A number $c$ is a root of $f(x)$ if and only if $f(c)=0$.

Since $f(1) = 3-4-1+2=0$, $1$ is a root of $f(x)$. So $x-1$ will divide $f(x)$ with zero remainder, i.e., do the long division for polynomials to obtain $$f(x) = 3x^3-4x^2-x+2=(x-1)(3x^2-x-2).$$ By inspection or by using the quadratic formula, we see that $3x^2-x-2$ factors as $(3x+2)(x-1)$. So $$ f(x) = 3x^3-4x^2-x+2= (x-1)(3x+2)(x-1). $$ It is now clear what the $3$ roots of $f(x)$ are: $x=1, 1, -\displaystyle{\frac{2}{3}}$.

Answer 3

Factoring a polynomial is basically the same as factoring an integer into primes. $34= 2(17), 36= 2^2(3^2$). Any polynomial can be factored, over the real numbers, into either linear terms, such as "$(x- a)$" where $a$ is a real number, or a irreducible quadratic term. (quadratics that cannot be factored further with real numbers)

Any polynomial can be factored, over the Complex numbers, into all linear factors.

The fact that $x = 1$ is a root of this equation means that $x - 1$ is a factor of $f(x)= 3x^3- 4x^2- x+ 2$.

So we can write $f(x) = (x- 1)(ax^2+ bx+ c) = ax^3+ (b- a)x^2+ (c- b)x- c$. So we must have $a= 3, b- a= b- 3= -4$.

So $b= -1$, and $c- b= c+ 1= -1$ so $c= -2$.

That is $3x^3- 4x^2- x+ 2= (x- 1)(3x^2- x- 2)$.

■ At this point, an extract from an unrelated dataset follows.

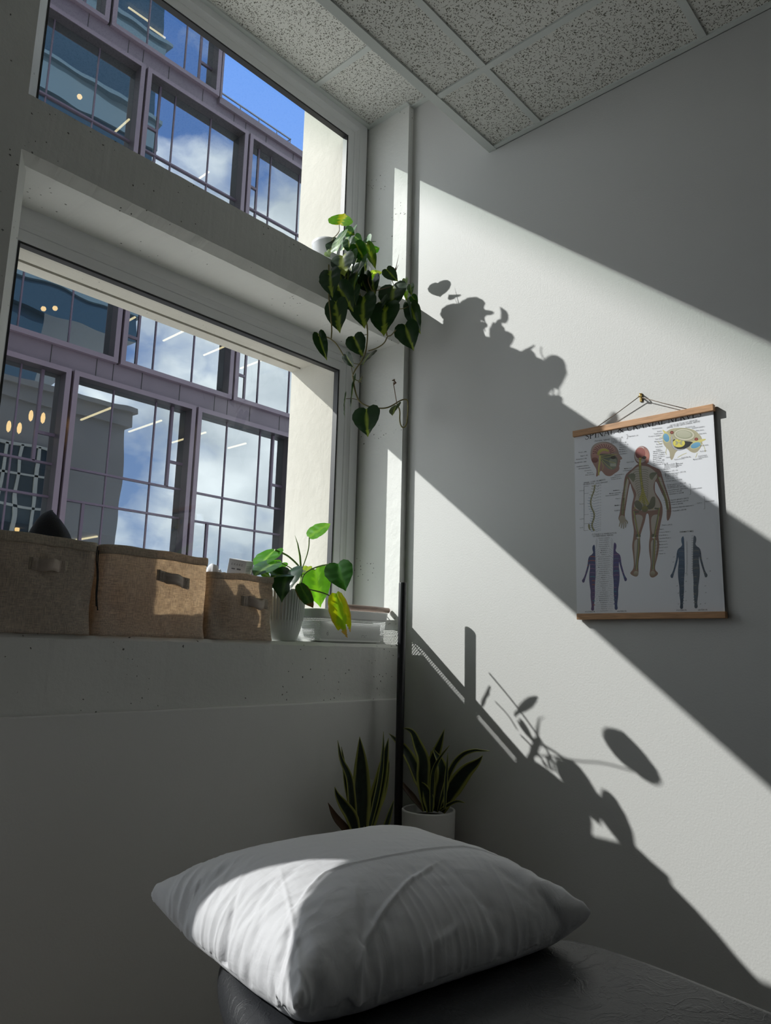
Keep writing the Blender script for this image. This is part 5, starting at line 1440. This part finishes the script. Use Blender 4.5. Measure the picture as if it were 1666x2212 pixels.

Now, can $3x^3- x- 2$ be factors (with integer coefficients)? If it did one factor would have to have $3x$ and the other $x$ (so that they multiply to $3x^2$) and one factor would have to have $-1$ and the other $2$ or one would have to have $1$ and the other $-2$.

Putting those together gives four possibilities:-
To decide which, just multiply them.

$(3x- 1)(x+ 2)= 3x^2+ 5x- 2$
$(3x+ 2)(x- 1)= 3x^2- x- 2$
$(3x+ 1)(x- 2)= 3x^2- 5x- 2$
$(3x- 2)(X+ 1)= 3x^2+ x- 2.$

But, $3x^2- x- 2= (3x+ 2)(x- 1).$

So $3x^3- 4x^2- x+ 2= (x- 1)(3x+ 2)(x- 1)$
$\rightarrow (x- 1)^2(3x+ 2)$

Answer 4

Here is a demo of the division of a polynomial by $x -\alpha$ using Horner's algorithm. I'll take the example $f(x)=3x^3-4x^2-x+2$ and $\:\alpha=7$.

We make a table with coefficients of the dividend in decreasing degrees order in the first row: $$\begin{array}{r} \\ \\ \times 7\quad \end{array}\begin{array}{|r|r|r|r|} \hline 3\;\phantom{\nearrow} & -4\;\phantom{\nearrow} & -1\;\phantom{\nearrow} & 2 \\ \hline \downarrow \phantom{\nearrow}& 21\:\phantom{\nearrow} & 119\;\phantom{\nearrow} & 826 \\ \hline 3 \nearrow & 17\nearrow & 118 \nearrow & \color{red}{828} \\ \hline \end{array}$$ The result is that the quotient is the quadratic polynomial $\;q(x)=3x^2+17x+118$ and the remainder is $r=828$. Of course, if $\alpha$ is a root of the dividend, the remainder is $0$.